HF17 - Delegation added. Witnesses again prefer to hardfork over upholding the contract on-chain.

My point is, the opportunity to formalize the terms in HF14 were not enough of a sticking point to witnesses. They instead preferred to move forward, evolve the platform, and in my view, abandon the contract.

The witnesses had the opportunity and could have stopped further hardforks until the contract was adopted on-chain.

I see your point but in my eyes, there is no breakpoint of the verbal contract.

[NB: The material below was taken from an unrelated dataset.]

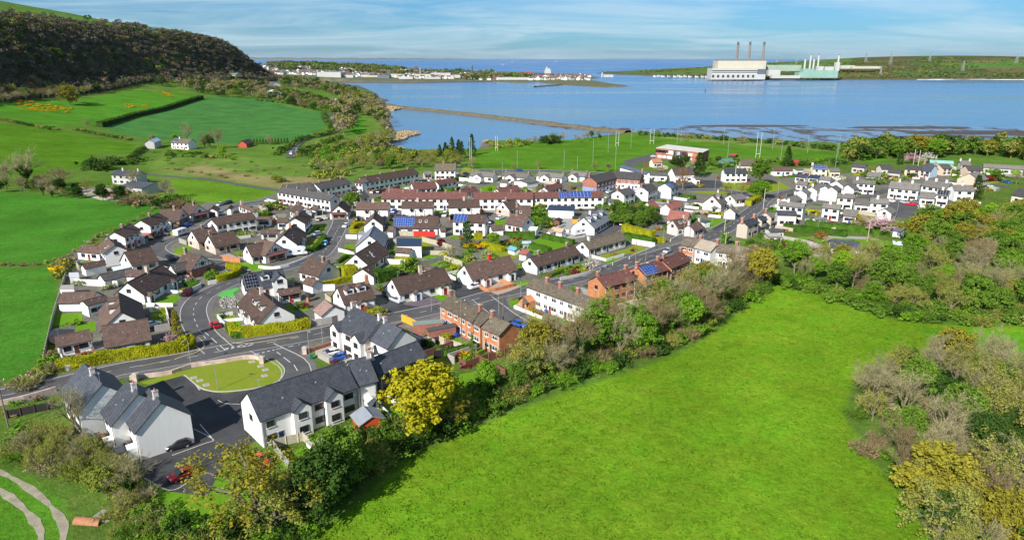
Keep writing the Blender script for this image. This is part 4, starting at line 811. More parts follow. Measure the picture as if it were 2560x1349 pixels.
H('gar', (972,565), (988,566), (965,578), 'small brown garage at the left of the solar bungalow', group='garages', name='garage', roof=T_BRN2)
H('gar', (1098,566), (1112,565), (1090,580), 'small brown garage at the right of the solar bungalow', group='garages', name='garage', roof=T_BRN2)
H('gar', (991.3,618), (1029.5,620.6), (986,631), 'little white bungalow annexe with a brown roof beside the round evergreen', cat='annexe', name='annexe')
flatbox('outbuilding', [(991,614),(1054,614),(1054.5,596),(991,595)], 4.2, W_WHITE, M_PVD, 'white outbuilding with a flat near-black solar roof', 'outbuilding')
flatbox('outbuilding', [(895,586),(912,586),(912,578),(897,578)], 3.2, W_WHITE, mat('grey_felt_roof',(.25,.26,.28),.8,.15), 'grey flat-roofed porch of the striped-roof bungalow', 'outbuilding')
# ---- left estate
g = 'brown-roofed estate houses'
H('bung', (464.7,507.6), (497.6,513), (479.8,539.6), 'gabled white house with tiled canopy nearest the grass field corner', group=g, canopy=1, ch=[(.6,B_BRN)])
H('bung', (401.7,522.8), (457.9,522.8), (447.3,552.2), 'half-timbered gable house by the bare tree at the field edge', group=g, timber=1, low=B_BRN, lowh=2.6, ch=[(.6,B_BRN)])
H('semi', (349.5,550.6), (396.8,531.8), (377.2,565.2), 'two-storey white house along the field, upper of the matching pair', group=g, low=B_DRK, ch=[(.5,B_BRN)], gab=[(.35,2.2,.3,4.4),(.7,2.2,.3,4.4)], porch=[(.95,2.6,1.3)])
H('semi', (283.5,579.9), (325.8,558.7), (314.4,594.6), 'two-storey white house along the field, lower of the matching pair', group=g, low=B_DRK, ch=[(.5,B_BRN)], gab=[(.35,2.2,.3,4.4),(.7,2.2,.3,4.4)], porch=[(.95,2.6,1.3)])
H('semi', (286.7,612.5), (269.6,593.8), (257.4,633.7), 'tall white house with a broad plain gable and two skylights', group=g, e=4.4, t=.65, sky=[(.3,.45),(.35,.55)], ch=[(.9,B_BRN)])
H('bung', (206,612.5), (263,617.4), (220.7,632), 'low brown-roofed wing at the field edge beside the tall gabled house', group=g, t=.5)
H('gar', (203.5,660.6), (259,649.2), (215,672), 'long white garage with a brown roof beside the gorse bush', group='garages', name='garage')
H('bung', (308.7,630.4), (377.2,616.6), (333.2,665.5), 'white bungalow with steep plain brown roof above the conservatory', group=g)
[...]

Not grabbing the chances to formalise the contract does not imply the verbal contract is broken. If me and you make a verbal contract, it doesn't have to be written to make it valid even if we do have pen and paper

So i am sorry to go straight to the point as lawyers do but as such, i am interested in the section obligation where you stated delegation was not adhering to the initial agreement while it may be argued it is, although....cases like sssweetsss will be hard to defend... :-)

Seriously good post though, nice to read the applicable laws

 11 months ago 

The thing about verbal contracts is that although they are enforceable, all parties still have to stipulate the facts and submit those facts as evidence.

In a sense, a verbal contract literally becomes written once there's a dispute to adjudicate. This is great because it avoids paperwork for simple agreements, only requiring such paperwork when there's a dispute. Verbal contracts cannot be argued until they are entered into evidence.

Judge Judy: Did you verbally agree to build a wall for the defendant in exchange for chickens?
Plaintiff: Yes.
Judge Judy: Did you verbally agree to give chickens to the plaintiff to the in exchange for building a wall?
Defendant: Yes.
Judge Judy: Did you build the wall?
Plaintiff: Yes.
Judge Judy: Did you give chickens?
Defendant: No.
Judge Judy: Why not?
Defendant: It was just a verbal contract.

That would be an invalid argument because the verbal contract was agreed upon and stipulated on the record.

I have a hard time imagining a scenario where all of the parties stipulate the facts related to the pre-mined stake situation, much less enter them as evidence for a trial.